This week, I'll be hosting a "what Sarah was doing the last week of February" report. It'll be during lunch and completely voluntary for faculty to drop in. So, what will I tell them?
Others have written beautifully reflective posts about the NAIS annual conference. You can read Meredith Stewart's thoughts about choices here. Jonathan Martin wrote volumes here. Matt Scully, who is practically a neighbor, wrote thoughtfully in the way one would expect an English teacher to on his blog. My frequent partner in crime Jason Ramsden from Ravenscroft school was an official conference live blogger So, what's left for me to write about? Well, the good news is that I write more to organize my thoughts than to broadcast news, so there's still room to work.

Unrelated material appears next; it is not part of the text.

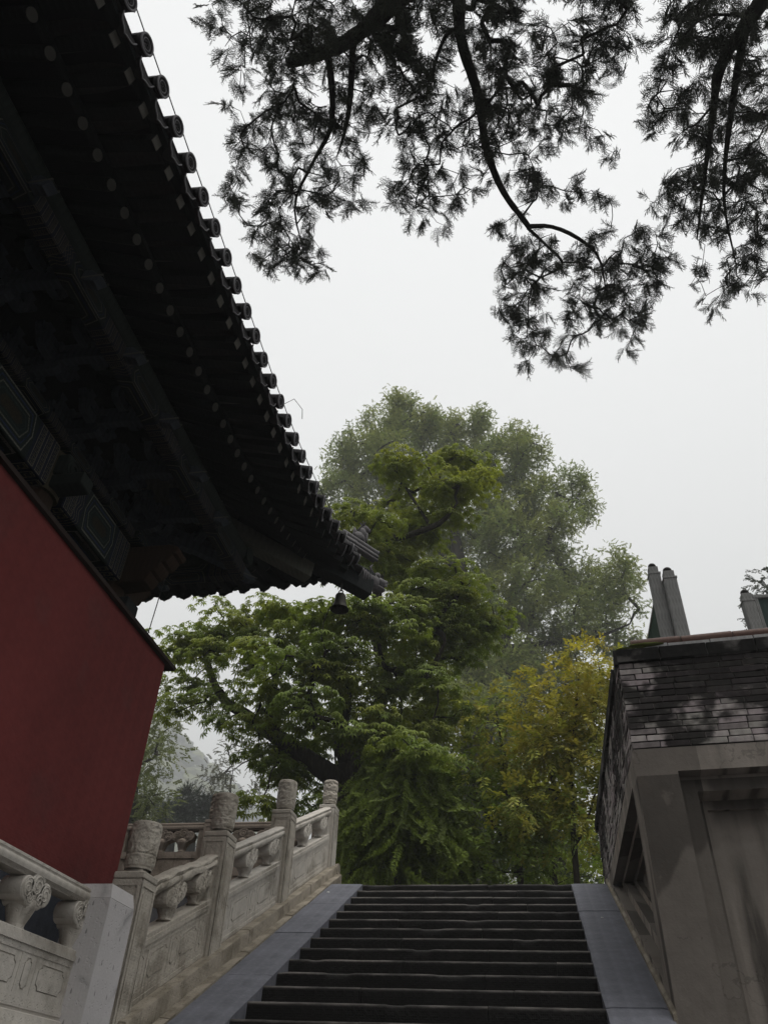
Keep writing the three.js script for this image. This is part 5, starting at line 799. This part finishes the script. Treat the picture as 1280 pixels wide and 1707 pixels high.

I thought I'd start by sharing with faculty what I learned about which I feel a sense of urgency. That's an awkward sentence, a la Winston Churchill.
The first is this: the proclaimed theme of Monumental Opportunities: advancing our public purpose swung from either incredibly relevant to completely irrelevant. However, I enjoyed following the pendulum throughout the conference.
An example in which the public purpose of an independent institution seems clear to me relates to the current testing mania is eating the souls of America's already hard-working children. See Race to Nowhere for chilling examples. Those of us in independent school education have a compelling responsibility to show that it is not relentless assessment and hours of homework that make a school rigorous or drive student achievement. Jonathan Martin, head of St. Gregory's, CWRA administrator Chris Jackson and Lawrenceville Dean of Faculty (and Klingenstein Curriculum Instructor legend) Kevin Mattingly presented a session about the CWRA. The problem with assessment driven education is that you'd better make sure your assessments and your values are in alignment. The CWRA seems to me to be an imperfect, yet better than most, tool for assessing traits such as adaptive expertise, critical thinking and analytical writing. I feel it is imperative that we in independent education adopt this type of normed assessment while eschewing assessments that provide little guidance for growth. When students are willing to work hard--possibly too willing--we owe it to them to make sure that they are working for the right things. Another opportunity to see the conflict between college admissions preparatory and college student success is the study done showing that students who take shallow survey science courses score best on standardized tests, such as those guiding admissions decisions to college. However, students who study fewer topics in their science courses, but engage in that study deeply (such as happens in a project/problem based course) get better grades in their science courses once in college and go on to major in sciences at a greater rate. Now that's a paradox that can relate to a public purpose. What is a college prep institution to do--prepare students to get into college, or prepare them to succeed once there?
On the other swing of the pendulum, there is the fact that sometimes the most exciting innovations in education happen outside of the any institution--independent or public. Khan Academy happened almost by accident, but we in independent education ignore it at our peril. When students can find high quality video clips explaining in a clear, step by step manner how to solve difficulty math problems for free online--we'd better be sure we're not just duplicating that in the classroom. This isn't limited to Khan--the best explainers in the world are now available online, for free. So, if your gig is that you are good at explaining things. . . better start publishing online.
Now what? To me, this means it is time to leverage our strengths that can't be duplicated online. Namely, the relationships we have with our students. There's no way Khan can get to know all the viewers of the videos. However, teachers can certainly get to know their classroom pupils. So--turn the classroom into the place where kids learn how to ask the right questions and find the right problems to solve using the steps they've learned from the master explainers.
My last big take-away came out of the session that I led with an amazing team of colleagues. At this point, it is such a cliche to say that I learned more than I taught, but those cliches exist for a reason--they're true! Peter Gow of Beaver Country Day demonstrated his new teacher wiki site and I was blown away. You can bet that Cannon School will have one of these by the time we've hired our 2011-2012 faculty!
This has already gotten longer than I meant it to, which is probably what will happen when I start sharing with the faculty at school. But, it's a start.